## Goal
Give an exact copy of every line, leaving images out.

:::::

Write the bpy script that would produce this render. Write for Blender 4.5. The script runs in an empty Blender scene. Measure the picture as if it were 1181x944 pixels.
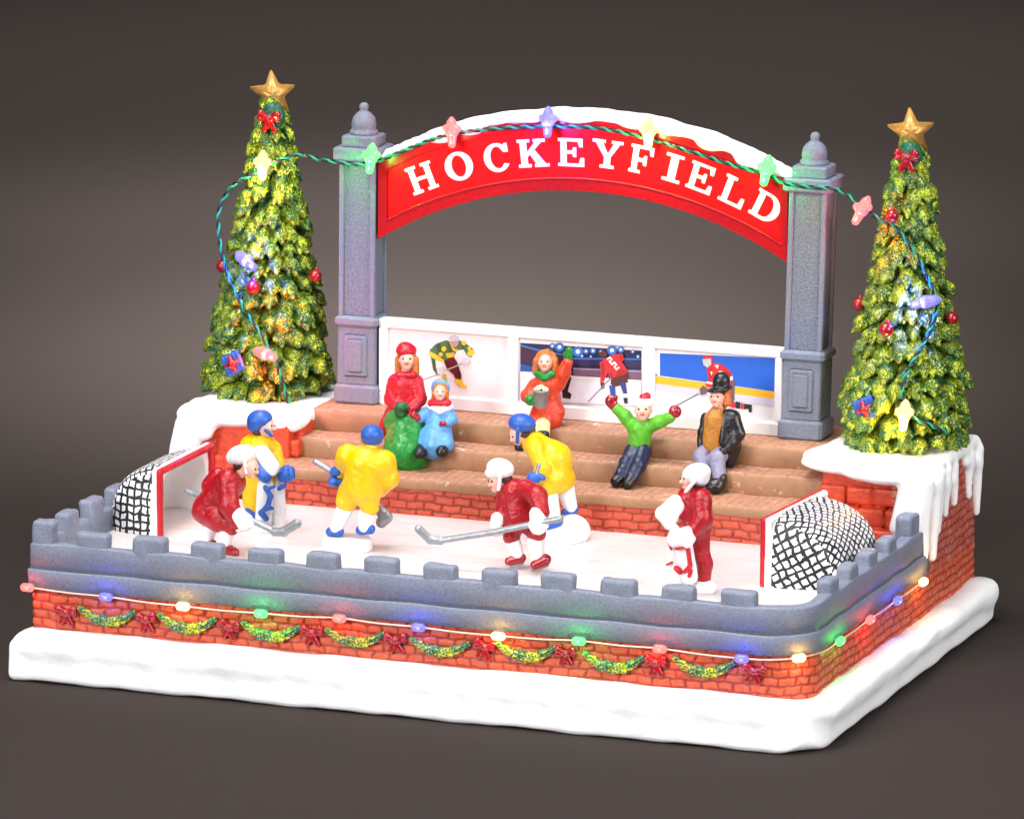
import bpy, math, random
import numpy as np
from mathutils import Vector
from mathutils.geometry import tessellate_polygon
random.seed(4)
D = bpy.data
SC = bpy.context.scene
COL = SC.collection
R = math.radians
# unit: 1 = one centimetre of the ornament.  x along the front wall, y to the back, z up (0 = foot of the grey ledge)

# ------------------------------------------------------------------ camera
GZ = -2.86                                              # height of the backdrop sheet
FPX, AZ, PITCH, ROLL, DIST = 8195.8653, 0.3561, 0.2083, 0.0039, 226.9992
TGT = np.array([13.4485, 8.0, 5.2058])
cdir = np.array([math.sin(AZ)*math.cos(PITCH), -math.cos(AZ)*math.cos(PITCH), math.sin(PITCH)])
CPOS = TGT + cdir*DIST
FW = -cdir
_r = np.cross(FW, [0, 0, 1]); _r /= np.linalg.norm(_r); _u = np.cross(_r, FW)
RT = math.cos(ROLL)*_r + math.sin(ROLL)*_u
UP = -math.sin(ROLL)*_r + math.cos(ROLL)*_u
cam = D.cameras.new("camera"); camo = D.objects.new("camera", cam); COL.objects.link(camo)
cam.sensor_width = 36; cam.lens = FPX/1181*36
cam.clip_start = 1; cam.clip_end = 3000
from mathutils import Matrix
camo.matrix_world = Matrix(((RT[0], UP[0], cdir[0], CPOS[0]), (RT[1], UP[1], cdir[1], CPOS[1]), (RT[2], UP[2], cdir[2], CPOS[2]), (0, 0, 0, 1)))
SC.camera = camo
PX = 1/36.2                                             # one photo pixel in cm near the ornament

# ------------------------------------------------------------------ light
w = D.worlds.new("World"); SC.world = w; w.use_nodes = True
w.node_tree.nodes['Background'].inputs[0].default_value = (1, .97, .95, 1)
w.node_tree.nodes['Background'].inputs[1].default_value = 0.04
SC.view_settings.view_transform = 'Standard'; SC.view_settings.look = 'None'
SC.view_settings.exposure = 0.0; SC.view_settings.gamma = 1
SC.cycles.use_denoising = True
SC.cycles.max_bounces = 6
SC.cycles.sample_clamp_indirect = 4

def area(name, loc, tgt, size, power, col=(1, 1, 1)):
    l = D.lights.new(name, 'AREA'); l.shape = 'SQUARE'; l.size = size; l.energy = power; l.color = col
    o = D.objects.new(name, l); COL.objects.link(o); o.location = loc
    o.rotation_euler = (Vector(tgt)-Vector(loc)).to_track_quat('-Z', 'Y').to_euler()
    return o
C0 = (13, 8, 4)
area("softbox_top", (0, -10, 125), C0, 60, 200000)
area("softbox_right", (150, -45, 60), C0, 60, 180000)
area("softbox_front", (-60, -150, 60), C0, 60, 245000)
def spot(name, loc, tgt, power, ang, blend):
    l = D.lights.new(name, 'SPOT'); l.energy = power; l.spot_size = R(ang); l.spot_blend = blend; l.shadow_soft_size = 12
    o = D.objects.new(name, l); COL.objects.link(o); o.location = loc
    o.rotation_euler = (Vector(tgt)-Vector(loc)).to_track_quat('-Z', 'Y').to_euler()
spot("backdrop_spot", (-6, 66, 140), (-5, 49, GZ), 4000000, 18, 1.0)
spot("backdrop_spot", (-15, 88, 140), (-14, 74, GZ), 2200000, 23, 1.0)
spot("backdrop_spot", (-28, 130, 140), (-27, 118, GZ), 900000, 48, 1.0)
spot("floor_fill", (34, -75, 70), (22, -16, GZ), 210000, 50, 1.0)  # added fill lamp, lightens the front floor and whitens the snow base

# ------------------------------------------------------------------ mesh helpers
WLOC = {}
def obj(name, V, F, mat, parent=None, smooth=True, loc=None):
    V = np.asarray(V, float).reshape(-1, 3)
    if parent is None:
        if loc is None:
            lo, hi = V.min(0), V.max(0); loc = np.array([(lo[0]+hi[0])/2, (lo[1]+hi[1])/2, lo[2]])
        base = np.asarray(loc, float)
    else:
        base = WLOC[parent.name]
    m = D.meshes.new(name); m.from_pydata((V-base).tolist(), [], F if isinstance(F, list) else F.tolist()); m.update()
    if smooth: m.shade_smooth()
    for x in (mat if isinstance(mat, (list, tuple)) else [mat]): m.materials.append(x)
    o = D.objects.new(name, m); COL.objects.link(o)
    if parent is None: o.location = base
    else: o.parent = parent
    WLOC[o.name] = base.copy()
    return o
def tag(o, label=None, cat=None, group=None, kind=None):
    if label: o['label'] = label
    if cat: o['category'] = cat
    if group: o['group'] = group
    if kind: o['kind'] = kind
    return o
def empty(name, loc, label=None, cat=None, group=None):
    o = D.objects.new(name, None); COL.objects.link(o); o.location = loc; o.empty_display_size = .2
    WLOC[o.name] = np.asarray(loc, float)
    return tag(o, label, cat, group)
def copy_tree(o, parent=None, loc=None):
    c = o.copy(); COL.objects.link(c)
    if parent is not None: c.parent = parent
    if loc is not None: c.location = loc
    WLOC[c.name] = np.asarray(c.location, float) if parent is None else WLOC[parent.name]
    for k in list(o.children): copy_tree(k, c)
    return c
def at(px, py, y):                                      # point where the sight line of photo pixel (px, py) meets the plane y
    d = FW + RT*(px-590.5)/FPX - UP*(py-472)/FPX
    return CPOS + d*((y-CPOS[1])/d[1])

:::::

## Result for this exercise
Write the bpy script that would produce this render. Write for Blender 4.5. The script runs in an empty Blender scene. Measure the picture as if it were 1181x944 pixels.
import bpy, math, random
import numpy as np
from mathutils import Vector
from mathutils.geometry import tessellate_polygon
random.seed(4)
D = bpy.data
SC = bpy.context.scene
COL = SC.collection
R = math.radians
# unit: 1 = one centimetre of the ornament.  x along the front wall, y to the back, z up (0 = foot of the grey ledge)

# ------------------------------------------------------------------ camera
GZ = -2.86                                              # height of the backdrop sheet
FPX, AZ, PITCH, ROLL, DIST = 8195.8653, 0.3561, 0.2083, 0.0039, 226.9992
TGT = np.array([13.4485, 8.0, 5.2058])
cdir = np.array([math.sin(AZ)*math.cos(PITCH), -math.cos(AZ)*math.cos(PITCH), math.sin(PITCH)])
CPOS = TGT + cdir*DIST
FW = -cdir
_r = np.cross(FW, [0, 0, 1]); _r /= np.linalg.norm(_r); _u = np.cross(_r, FW)
RT = math.cos(ROLL)*_r + math.sin(ROLL)*_u
UP = -math.sin(ROLL)*_r + math.cos(ROLL)*_u
cam = D.cameras.new("camera"); camo = D.objects.new("camera", cam); COL.objects.link(camo)
cam.sensor_width = 36; cam.lens = FPX/1181*36
cam.clip_start = 1; cam.clip_end = 3000
from mathutils import Matrix
camo.matrix_world = Matrix(((RT[0], UP[0], cdir[0], CPOS[0]), (RT[1], UP[1], cdir[1], CPOS[1]), (RT[2], UP[2], cdir[2], CPOS[2]), (0, 0, 0, 1)))
SC.camera = camo
PX = 1/36.2                                             # one photo pixel in cm near the ornament

# ------------------------------------------------------------------ light
w = D.worlds.new("World"); SC.world = w; w.use_nodes = True
w.node_tree.nodes['Background'].inputs[0].default_value = (1, .97, .95, 1)
w.node_tree.nodes['Background'].inputs[1].default_value = 0.04
SC.view_settings.view_transform = 'Standard'; SC.view_settings.look = 'None'
SC.view_settings.exposure = 0.0; SC.view_settings.gamma = 1
SC.cycles.use_denoising = True
SC.cycles.max_bounces = 6
SC.cycles.sample_clamp_indirect = 4

def area(name, loc, tgt, size, power, col=(1, 1, 1)):
    l = D.lights.new(name, 'AREA'); l.shape = 'SQUARE'; l.size = size; l.energy = power; l.color = col
    o = D.objects.new(name, l); COL.objects.link(o); o.location = loc
    o.rotation_euler = (Vector(tgt)-Vector(loc)).to_track_quat('-Z', 'Y').to_euler()
    return o
C0 = (13, 8, 4)
area("softbox_top", (0, -10, 125), C0, 60, 200000)
area("softbox_right", (150, -45, 60), C0, 60, 180000)
area("softbox_front", (-60, -150, 60), C0, 60, 245000)
def spot(name, loc, tgt, power, ang, blend):
    l = D.lights.new(name, 'SPOT'); l.energy = power; l.spot_size = R(ang); l.spot_blend = blend; l.shadow_soft_size = 12
    o = D.objects.new(name, l); COL.objects.link(o); o.location = loc
    o.rotation_euler = (Vector(tgt)-Vector(loc)).to_track_quat('-Z', 'Y').to_euler()
spot("backdrop_spot", (-6, 66, 140), (-5, 49, GZ), 4000000, 18, 1.0)
spot("backdrop_spot", (-15, 88, 140), (-14, 74, GZ), 2200000, 23, 1.0)
spot("backdrop_spot", (-28, 130, 140), (-27, 118, GZ), 900000, 48, 1.0)
spot("floor_fill", (34, -75, 70), (22, -16, GZ), 210000, 50, 1.0)  # added fill lamp, lightens the front floor and whitens the snow base

# ------------------------------------------------------------------ mesh helpers
WLOC = {}
def obj(name, V, F, mat, parent=None, smooth=True, loc=None):
    V = np.asarray(V, float).reshape(-1, 3)
    if parent is None:
        if loc is None:
            lo, hi = V.min(0), V.max(0); loc = np.array([(lo[0]+hi[0])/2, (lo[1]+hi[1])/2, lo[2]])
        base = np.asarray(loc, float)
    else:
        base = WLOC[parent.name]
    m = D.meshes.new(name); m.from_pydata((V-base).tolist(), [], F if isinstance(F, list) else F.tolist()); m.update()
    if smooth: m.shade_smooth()
    for x in (mat if isinstance(mat, (list, tuple)) else [mat]): m.materials.append(x)
    o = D.objects.new(name, m); COL.objects.link(o)
    if parent is None: o.location = base
    else: o.parent = parent
    WLOC[o.name] = base.copy()
    return o
def tag(o, label=None, cat=None, group=None, kind=None):
    if label: o['label'] = label
    if cat: o['category'] = cat
    if group: o['group'] = group
    if kind: o['kind'] = kind
    return o
def empty(name, loc, label=None, cat=None, group=None):
    o = D.objects.new(name, None); COL.objects.link(o); o.location = loc; o.empty_display_size = .2
    WLOC[o.name] = np.asarray(loc, float)
    return tag(o, label, cat, group)
def copy_tree(o, parent=None, loc=None):
    c = o.copy(); COL.objects.link(c)
    if parent is not None: c.parent = parent
    if loc is not None: c.location = loc
    WLOC[c.name] = np.asarray(c.location, float) if parent is None else WLOC[parent.name]
    for k in list(o.children): copy_tree(k, c)
    return c
def at(px, py, y):                                      # point where the sight line of photo pixel (px, py) meets the plane y
    d = FW + RT*(px-590.5)/FPX - UP*(py-472)/FPX
    return CPOS + d*((y-CPOS[1])/d[1])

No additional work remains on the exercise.